Pre-marketing deals shift power in real estate by controlling early access to homes
SS
Sage Sinclair
Zillow · Apr 10, 2026
Source: The Digital Ledger Data Terminal
The listing agent whose property initiated the buyer relationship receives 10% of the buyer agent’s commission under Zillow Preview.
That shift — a slice of the buyer agent’s commission flowing back to the listing agent who sparked initial interest — is a structural change in how real estate compensation works, made possible by Zillow’s new Preview program. Unlike traditional models where lead referrals are one-way and uncompensated, this arrangement rewards the listing side for generating early demand, even when the eventual buyer is represented by a different agent.
Zillow Preview launched in mid-March with 58 brokerages in exclusive partnerships, including Keller Williams, RE/MAX, and SERHANT. These firms agreed to withhold their coming soon listings from other portals. Listings appear only with seller consent and must follow local MLS rules — meaning if an MLS restricts pre-MLS advertising to 24 hours, that’s the maximum preview window allowed.
When a listing transitions from Preview to active status, its engagement data — saves, views, tour requests — carries over. So does the days-on-market count. The listing retains continuity, making it appear as though it had been on the market longer than it has in the traditional sense.
Consumers can contact the listing agent directly or schedule a tour. If they choose the latter, they’re connected to a Zillow partner agent. Should that agent close the sale, Zillow takes only 25% of the buyer agent’s commission instead of its standard 35%. The remaining 10% goes to the original listing agent — the one whose property drew the buyer in.

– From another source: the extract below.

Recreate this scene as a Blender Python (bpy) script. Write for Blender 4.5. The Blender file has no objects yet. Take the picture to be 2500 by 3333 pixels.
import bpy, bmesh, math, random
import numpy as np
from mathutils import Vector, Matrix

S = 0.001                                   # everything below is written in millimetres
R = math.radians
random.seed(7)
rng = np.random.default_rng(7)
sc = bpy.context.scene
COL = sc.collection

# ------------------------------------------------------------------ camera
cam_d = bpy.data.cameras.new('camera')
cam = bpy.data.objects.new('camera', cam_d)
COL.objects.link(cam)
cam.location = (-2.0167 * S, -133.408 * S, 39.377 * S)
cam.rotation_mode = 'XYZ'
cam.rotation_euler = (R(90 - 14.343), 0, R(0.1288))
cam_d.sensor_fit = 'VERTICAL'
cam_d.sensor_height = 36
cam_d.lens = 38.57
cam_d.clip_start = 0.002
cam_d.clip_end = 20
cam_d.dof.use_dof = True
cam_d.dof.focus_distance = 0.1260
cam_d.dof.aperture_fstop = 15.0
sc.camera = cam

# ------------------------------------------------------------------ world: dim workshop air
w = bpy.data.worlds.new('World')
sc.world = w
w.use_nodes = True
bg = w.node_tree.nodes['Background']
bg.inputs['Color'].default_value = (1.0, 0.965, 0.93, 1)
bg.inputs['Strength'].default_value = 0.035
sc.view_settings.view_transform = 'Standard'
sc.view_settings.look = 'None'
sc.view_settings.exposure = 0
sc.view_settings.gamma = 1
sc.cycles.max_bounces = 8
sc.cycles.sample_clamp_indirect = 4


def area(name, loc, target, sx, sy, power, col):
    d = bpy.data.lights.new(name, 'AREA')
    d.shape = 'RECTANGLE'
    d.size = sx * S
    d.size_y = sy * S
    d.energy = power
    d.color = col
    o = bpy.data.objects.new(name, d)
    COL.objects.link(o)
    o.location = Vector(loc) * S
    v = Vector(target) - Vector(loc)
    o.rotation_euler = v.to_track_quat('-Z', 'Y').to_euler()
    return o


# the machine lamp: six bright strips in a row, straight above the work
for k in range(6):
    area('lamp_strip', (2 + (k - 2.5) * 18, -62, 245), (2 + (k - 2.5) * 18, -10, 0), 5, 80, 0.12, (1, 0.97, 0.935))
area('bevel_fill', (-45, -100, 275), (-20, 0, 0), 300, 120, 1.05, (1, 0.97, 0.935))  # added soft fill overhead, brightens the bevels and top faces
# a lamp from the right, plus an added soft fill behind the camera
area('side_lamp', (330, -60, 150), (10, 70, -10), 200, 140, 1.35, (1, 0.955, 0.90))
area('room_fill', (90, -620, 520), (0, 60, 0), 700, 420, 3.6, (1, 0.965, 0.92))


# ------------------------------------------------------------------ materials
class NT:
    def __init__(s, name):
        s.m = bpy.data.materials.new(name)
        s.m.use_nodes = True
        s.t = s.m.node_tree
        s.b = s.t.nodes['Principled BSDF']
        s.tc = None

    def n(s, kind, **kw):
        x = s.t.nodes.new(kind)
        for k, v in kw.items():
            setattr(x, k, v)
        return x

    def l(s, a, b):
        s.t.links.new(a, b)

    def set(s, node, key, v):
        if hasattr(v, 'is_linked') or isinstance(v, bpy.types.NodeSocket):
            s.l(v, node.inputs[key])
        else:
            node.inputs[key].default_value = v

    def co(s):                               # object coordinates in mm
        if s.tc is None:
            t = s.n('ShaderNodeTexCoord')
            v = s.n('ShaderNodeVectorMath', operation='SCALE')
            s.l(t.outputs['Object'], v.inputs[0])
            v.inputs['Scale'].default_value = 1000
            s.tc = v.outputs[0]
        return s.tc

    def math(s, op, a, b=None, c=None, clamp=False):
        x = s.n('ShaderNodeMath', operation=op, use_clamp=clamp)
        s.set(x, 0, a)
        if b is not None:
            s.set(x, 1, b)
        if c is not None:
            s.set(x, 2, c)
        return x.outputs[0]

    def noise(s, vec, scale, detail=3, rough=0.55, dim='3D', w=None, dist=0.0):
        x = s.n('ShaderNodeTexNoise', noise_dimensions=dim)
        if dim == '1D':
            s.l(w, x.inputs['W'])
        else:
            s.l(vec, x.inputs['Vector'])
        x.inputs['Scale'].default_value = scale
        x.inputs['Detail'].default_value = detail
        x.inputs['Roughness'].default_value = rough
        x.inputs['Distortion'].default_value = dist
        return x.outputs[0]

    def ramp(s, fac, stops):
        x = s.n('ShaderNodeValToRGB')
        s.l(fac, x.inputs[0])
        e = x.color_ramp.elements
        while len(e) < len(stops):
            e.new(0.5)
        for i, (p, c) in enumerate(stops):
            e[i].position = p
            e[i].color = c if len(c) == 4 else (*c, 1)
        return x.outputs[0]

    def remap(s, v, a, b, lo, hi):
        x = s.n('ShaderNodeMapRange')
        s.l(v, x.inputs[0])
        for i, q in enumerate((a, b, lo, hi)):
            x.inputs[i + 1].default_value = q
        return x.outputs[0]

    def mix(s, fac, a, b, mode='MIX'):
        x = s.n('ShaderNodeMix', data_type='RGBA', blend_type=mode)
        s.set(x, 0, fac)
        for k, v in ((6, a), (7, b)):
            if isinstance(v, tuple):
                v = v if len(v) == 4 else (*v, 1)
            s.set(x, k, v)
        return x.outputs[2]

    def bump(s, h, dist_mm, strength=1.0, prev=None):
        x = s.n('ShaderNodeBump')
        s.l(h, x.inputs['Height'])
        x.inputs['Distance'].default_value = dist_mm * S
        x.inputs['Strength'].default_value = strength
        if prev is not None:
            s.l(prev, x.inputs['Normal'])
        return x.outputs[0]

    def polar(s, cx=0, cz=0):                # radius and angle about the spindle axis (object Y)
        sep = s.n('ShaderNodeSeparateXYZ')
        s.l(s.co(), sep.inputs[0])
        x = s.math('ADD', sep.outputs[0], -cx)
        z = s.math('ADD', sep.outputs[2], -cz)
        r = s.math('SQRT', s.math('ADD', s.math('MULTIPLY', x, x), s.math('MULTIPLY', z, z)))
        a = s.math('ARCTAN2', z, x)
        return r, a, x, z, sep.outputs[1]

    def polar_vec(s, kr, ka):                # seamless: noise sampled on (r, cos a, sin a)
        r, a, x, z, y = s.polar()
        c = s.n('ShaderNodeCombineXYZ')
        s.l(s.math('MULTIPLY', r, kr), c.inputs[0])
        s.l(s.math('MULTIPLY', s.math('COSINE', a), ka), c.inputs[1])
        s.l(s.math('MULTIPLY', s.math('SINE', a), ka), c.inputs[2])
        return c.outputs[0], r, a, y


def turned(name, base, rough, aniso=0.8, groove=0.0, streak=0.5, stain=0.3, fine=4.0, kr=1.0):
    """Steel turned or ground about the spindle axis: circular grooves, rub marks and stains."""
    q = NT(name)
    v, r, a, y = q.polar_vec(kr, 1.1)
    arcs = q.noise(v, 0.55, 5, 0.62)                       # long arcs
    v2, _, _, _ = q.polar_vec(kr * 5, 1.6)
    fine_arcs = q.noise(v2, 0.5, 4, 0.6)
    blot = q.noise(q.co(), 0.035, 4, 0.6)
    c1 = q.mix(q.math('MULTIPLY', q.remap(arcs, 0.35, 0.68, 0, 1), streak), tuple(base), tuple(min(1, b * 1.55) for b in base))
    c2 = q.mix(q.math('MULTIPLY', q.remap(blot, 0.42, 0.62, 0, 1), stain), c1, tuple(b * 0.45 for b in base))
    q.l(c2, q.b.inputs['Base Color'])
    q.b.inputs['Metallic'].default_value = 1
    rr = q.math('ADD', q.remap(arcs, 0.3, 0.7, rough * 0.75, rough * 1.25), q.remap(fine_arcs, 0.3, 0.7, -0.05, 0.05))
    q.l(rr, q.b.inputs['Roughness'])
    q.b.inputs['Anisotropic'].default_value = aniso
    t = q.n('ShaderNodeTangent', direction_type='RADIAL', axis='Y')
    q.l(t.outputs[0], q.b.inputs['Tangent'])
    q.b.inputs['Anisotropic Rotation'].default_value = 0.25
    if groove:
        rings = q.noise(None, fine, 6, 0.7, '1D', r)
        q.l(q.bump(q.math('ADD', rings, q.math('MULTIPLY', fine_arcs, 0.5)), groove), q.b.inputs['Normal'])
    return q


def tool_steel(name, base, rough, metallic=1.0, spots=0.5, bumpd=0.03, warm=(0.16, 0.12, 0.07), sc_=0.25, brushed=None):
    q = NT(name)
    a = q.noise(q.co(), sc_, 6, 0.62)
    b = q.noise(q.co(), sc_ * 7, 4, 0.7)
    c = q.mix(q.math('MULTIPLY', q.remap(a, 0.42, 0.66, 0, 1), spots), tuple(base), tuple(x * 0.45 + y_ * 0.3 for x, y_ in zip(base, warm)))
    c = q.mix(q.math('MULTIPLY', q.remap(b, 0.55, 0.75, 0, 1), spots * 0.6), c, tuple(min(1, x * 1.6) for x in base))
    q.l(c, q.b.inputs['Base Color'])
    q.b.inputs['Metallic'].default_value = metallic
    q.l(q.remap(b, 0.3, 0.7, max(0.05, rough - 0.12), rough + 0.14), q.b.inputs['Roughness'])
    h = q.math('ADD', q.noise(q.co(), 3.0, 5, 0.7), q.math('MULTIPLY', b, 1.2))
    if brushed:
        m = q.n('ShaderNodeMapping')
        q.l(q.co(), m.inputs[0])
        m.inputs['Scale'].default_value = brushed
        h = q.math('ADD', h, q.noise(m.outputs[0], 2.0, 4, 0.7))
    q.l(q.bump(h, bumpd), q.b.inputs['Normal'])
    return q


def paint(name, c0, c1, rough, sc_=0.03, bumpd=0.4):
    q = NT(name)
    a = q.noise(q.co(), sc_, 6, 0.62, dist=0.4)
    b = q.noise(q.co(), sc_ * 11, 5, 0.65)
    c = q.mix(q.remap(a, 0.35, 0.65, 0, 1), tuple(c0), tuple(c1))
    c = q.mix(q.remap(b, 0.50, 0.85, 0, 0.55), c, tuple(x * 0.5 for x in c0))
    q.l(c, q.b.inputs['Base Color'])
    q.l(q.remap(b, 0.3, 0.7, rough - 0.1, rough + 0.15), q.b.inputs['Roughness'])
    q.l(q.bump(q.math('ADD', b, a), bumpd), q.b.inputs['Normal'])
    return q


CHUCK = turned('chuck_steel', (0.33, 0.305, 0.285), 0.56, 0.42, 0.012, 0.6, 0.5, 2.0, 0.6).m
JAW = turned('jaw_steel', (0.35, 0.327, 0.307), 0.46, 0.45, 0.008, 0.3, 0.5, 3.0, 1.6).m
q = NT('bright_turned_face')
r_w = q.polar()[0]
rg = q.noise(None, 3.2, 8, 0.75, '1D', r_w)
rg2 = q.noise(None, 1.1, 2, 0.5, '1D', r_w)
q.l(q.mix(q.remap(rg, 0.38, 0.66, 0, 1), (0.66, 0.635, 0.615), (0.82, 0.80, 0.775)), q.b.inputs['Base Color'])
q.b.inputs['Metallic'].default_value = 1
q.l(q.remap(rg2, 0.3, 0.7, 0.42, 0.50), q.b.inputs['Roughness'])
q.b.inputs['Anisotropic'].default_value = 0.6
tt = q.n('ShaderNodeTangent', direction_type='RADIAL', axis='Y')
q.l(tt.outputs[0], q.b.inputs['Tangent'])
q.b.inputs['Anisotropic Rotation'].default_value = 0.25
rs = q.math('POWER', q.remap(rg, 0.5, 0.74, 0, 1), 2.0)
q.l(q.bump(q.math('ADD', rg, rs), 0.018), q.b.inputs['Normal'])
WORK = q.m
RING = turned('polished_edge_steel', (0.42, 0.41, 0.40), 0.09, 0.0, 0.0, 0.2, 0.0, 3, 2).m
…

That reallocation is not charity. It’s an incentive engineered to pull brokerages into Zillow’s ecosystem. By compensating the listing agent for demand generation, Zillow turns early access into a revenue opportunity — one that only exists because many MLSs don’t syndicate coming soon listings through IDX feeds.
Compass took a different path. Its late-February deal with Rocket-Redfin gives Compass listings prime placement on Redfin with no days on market or price history displayed. Leads go first to the listing agent, then to Compass’s internal network if unclaimed. There’s no time limit on how long a listing can stay in pre-marketing, as long as the seller agrees.
And there’s a mortgage hook: homes listed by Compass and closed through Rocket-Redfin qualify for up to $6,000 in closing cost savings via Rocket’s preferred pricing bundle. That ties agent behavior to lender preference — another closed loop.
eXp Realty, the largest brokerage by transaction volume, opted for non-exclusive deals. Starting April 15, its coming soon listings will appear on Realtor.com, Homes.com, and ComeHome.com — Google’s real estate partner in select markets. Any portal can join, on equal terms, provided sellers consent and MLS rules allow.
Leo Pareja, eXp’s CEO, said these arrangements exist only because most MLSs don’t include coming soon listings in their syndicated feeds. “If all the MLSs would just include the coming soon status listings in their IDX feeds and syndicate it to all the portals, then this would be a non-issue,” Pareja said. “None of us would have to figure out how to do it ourselves.”
Until that changes, brokerages and portals will keep building private pipelines to control when and how buyers see homes — and who profits from first contact.